INSTRUCTIONS TO FOLLOW: Reproduce all of the data exactly, with no line skipped.

○ ○ ○

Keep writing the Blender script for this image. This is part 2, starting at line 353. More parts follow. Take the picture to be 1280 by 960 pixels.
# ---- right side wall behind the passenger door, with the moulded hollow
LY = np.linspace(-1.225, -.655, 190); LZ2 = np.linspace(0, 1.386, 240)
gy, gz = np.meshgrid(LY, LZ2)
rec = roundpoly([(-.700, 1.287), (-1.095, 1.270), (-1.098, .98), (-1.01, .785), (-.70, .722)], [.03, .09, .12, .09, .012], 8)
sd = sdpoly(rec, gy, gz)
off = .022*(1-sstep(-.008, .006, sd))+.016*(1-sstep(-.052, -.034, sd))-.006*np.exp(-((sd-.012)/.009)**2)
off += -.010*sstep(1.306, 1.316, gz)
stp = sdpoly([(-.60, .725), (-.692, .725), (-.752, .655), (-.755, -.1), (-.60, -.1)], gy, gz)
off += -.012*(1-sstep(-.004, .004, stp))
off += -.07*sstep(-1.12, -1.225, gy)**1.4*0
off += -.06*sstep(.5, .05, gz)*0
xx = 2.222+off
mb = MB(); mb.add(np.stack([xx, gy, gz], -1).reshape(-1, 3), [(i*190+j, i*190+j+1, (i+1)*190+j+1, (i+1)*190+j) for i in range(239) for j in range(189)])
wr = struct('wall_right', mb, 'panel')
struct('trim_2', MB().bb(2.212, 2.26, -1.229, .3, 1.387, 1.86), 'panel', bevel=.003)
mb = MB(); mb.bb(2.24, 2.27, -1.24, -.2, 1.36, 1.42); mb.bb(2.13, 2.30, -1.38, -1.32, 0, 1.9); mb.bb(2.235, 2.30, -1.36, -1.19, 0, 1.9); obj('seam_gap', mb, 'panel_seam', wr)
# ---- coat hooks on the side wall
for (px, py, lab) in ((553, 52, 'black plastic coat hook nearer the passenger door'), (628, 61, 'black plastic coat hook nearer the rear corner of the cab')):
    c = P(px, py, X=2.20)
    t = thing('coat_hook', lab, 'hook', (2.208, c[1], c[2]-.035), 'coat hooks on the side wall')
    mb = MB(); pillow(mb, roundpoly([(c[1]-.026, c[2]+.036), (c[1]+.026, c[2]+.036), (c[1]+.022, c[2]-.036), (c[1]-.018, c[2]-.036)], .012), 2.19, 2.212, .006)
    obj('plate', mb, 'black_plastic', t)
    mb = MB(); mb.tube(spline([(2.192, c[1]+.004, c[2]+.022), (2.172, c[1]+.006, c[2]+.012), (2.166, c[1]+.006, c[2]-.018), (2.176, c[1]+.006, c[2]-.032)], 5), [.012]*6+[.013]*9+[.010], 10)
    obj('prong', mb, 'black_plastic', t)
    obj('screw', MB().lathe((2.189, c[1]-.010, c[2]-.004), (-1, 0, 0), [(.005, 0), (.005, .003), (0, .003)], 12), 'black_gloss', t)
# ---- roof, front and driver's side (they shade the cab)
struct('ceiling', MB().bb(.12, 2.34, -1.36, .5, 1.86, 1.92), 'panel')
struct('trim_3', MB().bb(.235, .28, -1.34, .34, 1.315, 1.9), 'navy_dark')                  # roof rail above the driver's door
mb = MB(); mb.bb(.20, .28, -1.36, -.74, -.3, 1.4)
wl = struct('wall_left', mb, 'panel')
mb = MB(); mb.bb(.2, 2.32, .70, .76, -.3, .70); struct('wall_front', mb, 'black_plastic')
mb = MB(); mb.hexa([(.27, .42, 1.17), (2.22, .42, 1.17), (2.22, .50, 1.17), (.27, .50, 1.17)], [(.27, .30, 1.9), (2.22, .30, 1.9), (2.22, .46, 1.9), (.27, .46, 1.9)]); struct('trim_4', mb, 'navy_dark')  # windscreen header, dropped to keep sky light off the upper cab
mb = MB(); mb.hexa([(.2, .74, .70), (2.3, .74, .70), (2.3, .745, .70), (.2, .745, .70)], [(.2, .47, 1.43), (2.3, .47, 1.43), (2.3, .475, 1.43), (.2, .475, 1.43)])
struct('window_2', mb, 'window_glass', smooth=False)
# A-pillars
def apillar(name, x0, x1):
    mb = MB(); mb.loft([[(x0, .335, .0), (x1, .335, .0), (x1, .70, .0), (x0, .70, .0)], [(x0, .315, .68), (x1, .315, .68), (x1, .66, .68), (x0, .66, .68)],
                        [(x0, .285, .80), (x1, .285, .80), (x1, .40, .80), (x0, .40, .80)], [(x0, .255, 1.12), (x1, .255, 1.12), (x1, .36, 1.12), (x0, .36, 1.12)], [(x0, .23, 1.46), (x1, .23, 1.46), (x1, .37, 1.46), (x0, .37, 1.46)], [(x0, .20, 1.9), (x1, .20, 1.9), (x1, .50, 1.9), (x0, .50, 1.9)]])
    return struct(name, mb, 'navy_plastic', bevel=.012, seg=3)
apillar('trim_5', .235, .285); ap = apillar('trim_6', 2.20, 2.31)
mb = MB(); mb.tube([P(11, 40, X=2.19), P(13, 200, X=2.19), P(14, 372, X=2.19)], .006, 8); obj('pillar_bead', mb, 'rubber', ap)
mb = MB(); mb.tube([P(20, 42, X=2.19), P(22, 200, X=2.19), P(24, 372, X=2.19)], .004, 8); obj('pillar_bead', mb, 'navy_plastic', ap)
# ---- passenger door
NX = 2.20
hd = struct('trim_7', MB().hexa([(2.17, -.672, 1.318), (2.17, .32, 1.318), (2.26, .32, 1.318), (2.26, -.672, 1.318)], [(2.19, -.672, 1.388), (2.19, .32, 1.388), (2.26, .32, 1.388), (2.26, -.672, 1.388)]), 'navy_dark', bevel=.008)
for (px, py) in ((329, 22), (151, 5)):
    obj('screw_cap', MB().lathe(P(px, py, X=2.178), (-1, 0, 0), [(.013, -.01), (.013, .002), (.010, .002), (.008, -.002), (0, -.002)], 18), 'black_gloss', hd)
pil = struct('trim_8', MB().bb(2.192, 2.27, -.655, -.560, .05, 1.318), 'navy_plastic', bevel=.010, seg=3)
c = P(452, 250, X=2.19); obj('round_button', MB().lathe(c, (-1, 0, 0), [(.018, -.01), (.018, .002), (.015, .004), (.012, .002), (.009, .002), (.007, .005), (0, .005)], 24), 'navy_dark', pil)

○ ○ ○

OUTPUT BELOW:
Keep writing the Blender script for this image. This is part 2, starting at line 353. More parts follow. Take the picture to be 1280 by 960 pixels.
# ---- right side wall behind the passenger door, with the moulded hollow
LY = np.linspace(-1.225, -.655, 190); LZ2 = np.linspace(0, 1.386, 240)
gy, gz = np.meshgrid(LY, LZ2)
rec = roundpoly([(-.700, 1.287), (-1.095, 1.270), (-1.098, .98), (-1.01, .785), (-.70, .722)], [.03, .09, .12, .09, .012], 8)
sd = sdpoly(rec, gy, gz)
off = .022*(1-sstep(-.008, .006, sd))+.016*(1-sstep(-.052, -.034, sd))-.006*np.exp(-((sd-.012)/.009)**2)
off += -.010*sstep(1.306, 1.316, gz)
stp = sdpoly([(-.60, .725), (-.692, .725), (-.752, .655), (-.755, -.1), (-.60, -.1)], gy, gz)
off += -.012*(1-sstep(-.004, .004, stp))
off += -.07*sstep(-1.12, -1.225, gy)**1.4*0
off += -.06*sstep(.5, .05, gz)*0
xx = 2.222+off
mb = MB(); mb.add(np.stack([xx, gy, gz], -1).reshape(-1, 3), [(i*190+j, i*190+j+1, (i+1)*190+j+1, (i+1)*190+j) for i in range(239) for j in range(189)])
wr = struct('wall_right', mb, 'panel')
struct('trim_2', MB().bb(2.212, 2.26, -1.229, .3, 1.387, 1.86), 'panel', bevel=.003)
mb = MB(); mb.bb(2.24, 2.27, -1.24, -.2, 1.36, 1.42); mb.bb(2.13, 2.30, -1.38, -1.32, 0, 1.9); mb.bb(2.235, 2.30, -1.36, -1.19, 0, 1.9); obj('seam_gap', mb, 'panel_seam', wr)
# ---- coat hooks on the side wall
for (px, py, lab) in ((553, 52, 'black plastic coat hook nearer the passenger door'), (628, 61, 'black plastic coat hook nearer the rear corner of the cab')):
    c = P(px, py, X=2.20)
    t = thing('coat_hook', lab, 'hook', (2.208, c[1], c[2]-.035), 'coat hooks on the side wall')
    mb = MB(); pillow(mb, roundpoly([(c[1]-.026, c[2]+.036), (c[1]+.026, c[2]+.036), (c[1]+.022, c[2]-.036), (c[1]-.018, c[2]-.036)], .012), 2.19, 2.212, .006)
    obj('plate', mb, 'black_plastic', t)
    mb = MB(); mb.tube(spline([(2.192, c[1]+.004, c[2]+.022), (2.172, c[1]+.006, c[2]+.012), (2.166, c[1]+.006, c[2]-.018), (2.176, c[1]+.006, c[2]-.032)], 5), [.012]*6+[.013]*9+[.010], 10)
    obj('prong', mb, 'black_plastic', t)
    obj('screw', MB().lathe((2.189, c[1]-.010, c[2]-.004), (-1, 0, 0), [(.005, 0), (.005, .003), (0, .003)], 12), 'black_gloss', t)
# ---- roof, front and driver's side (they shade the cab)
struct('ceiling', MB().bb(.12, 2.34, -1.36, .5, 1.86, 1.92), 'panel')
struct('trim_3', MB().bb(.235, .28, -1.34, .34, 1.315, 1.9), 'navy_dark')                  # roof rail above the driver's door
mb = MB(); mb.bb(.20, .28, -1.36, -.74, -.3, 1.4)
wl = struct('wall_left', mb, 'panel')
mb = MB(); mb.bb(.2, 2.32, .70, .76, -.3, .70); struct('wall_front', mb, 'black_plastic')
mb = MB(); mb.hexa([(.27, .42, 1.17), (2.22, .42, 1.17), (2.22, .50, 1.17), (.27, .50, 1.17)], [(.27, .30, 1.9), (2.22, .30, 1.9), (2.22, .46, 1.9), (.27, .46, 1.9)]); struct('trim_4', mb, 'navy_dark')  # windscreen header, dropped to keep sky light off the upper cab
mb = MB(); mb.hexa([(.2, .74, .70), (2.3, .74, .70), (2.3, .745, .70), (.2, .745, .70)], [(.2, .47, 1.43), (2.3, .47, 1.43), (2.3, .475, 1.43), (.2, .475, 1.43)])
struct('window_2', mb, 'window_glass', smooth=False)
# A-pillars
def apillar(name, x0, x1):
    mb = MB(); mb.loft([[(x0, .335, .0), (x1, .335, .0), (x1, .70, .0), (x0, .70, .0)], [(x0, .315, .68), (x1, .315, .68), (x1, .66, .68), (x0, .66, .68)],
                        [(x0, .285, .80), (x1, .285, .80), (x1, .40, .80), (x0, .40, .80)], [(x0, .255, 1.12), (x1, .255, 1.12), (x1, .36, 1.12), (x0, .36, 1.12)], [(x0, .23, 1.46), (x1, .23, 1.46), (x1, .37, 1.46), (x0, .37, 1.46)], [(x0, .20, 1.9), (x1, .20, 1.9), (x1, .50, 1.9), (x0, .50, 1.9)]])
    return struct(name, mb, 'navy_plastic', bevel=.012, seg=3)
apillar('trim_5', .235, .285); ap = apillar('trim_6', 2.20, 2.31)
mb = MB(); mb.tube([P(11, 40, X=2.19), P(13, 200, X=2.19), P(14, 372, X=2.19)], .006, 8); obj('pillar_bead', mb, 'rubber', ap)
mb = MB(); mb.tube([P(20, 42, X=2.19), P(22, 200, X=2.19), P(24, 372, X=2.19)], .004, 8); obj('pillar_bead', mb, 'navy_plastic', ap)
# ---- passenger door
NX = 2.20
hd = struct('trim_7', MB().hexa([(2.17, -.672, 1.318), (2.17, .32, 1.318), (2.26, .32, 1.318), (2.26, -.672, 1.318)], [(2.19, -.672, 1.388), (2.19, .32, 1.388), (2.26, .32, 1.388), (2.26, -.672, 1.388)]), 'navy_dark', bevel=.008)
for (px, py) in ((329, 22), (151, 5)):
    obj('screw_cap', MB().lathe(P(px, py, X=2.178), (-1, 0, 0), [(.013, -.01), (.013, .002), (.010, .002), (.008, -.002), (0, -.002)], 18), 'black_gloss', hd)
pil = struct('trim_8', MB().bb(2.192, 2.27, -.655, -.560, .05, 1.318), 'navy_plastic', bevel=.010, seg=3)
c = P(452, 250, X=2.19); obj('round_button', MB().lathe(c, (-1, 0, 0), [(.018, -.01), (.018, .002), (.015, .004), (.012, .002), (.009, .002), (.007, .005), (0, .005)], 24), 'navy_dark', pil)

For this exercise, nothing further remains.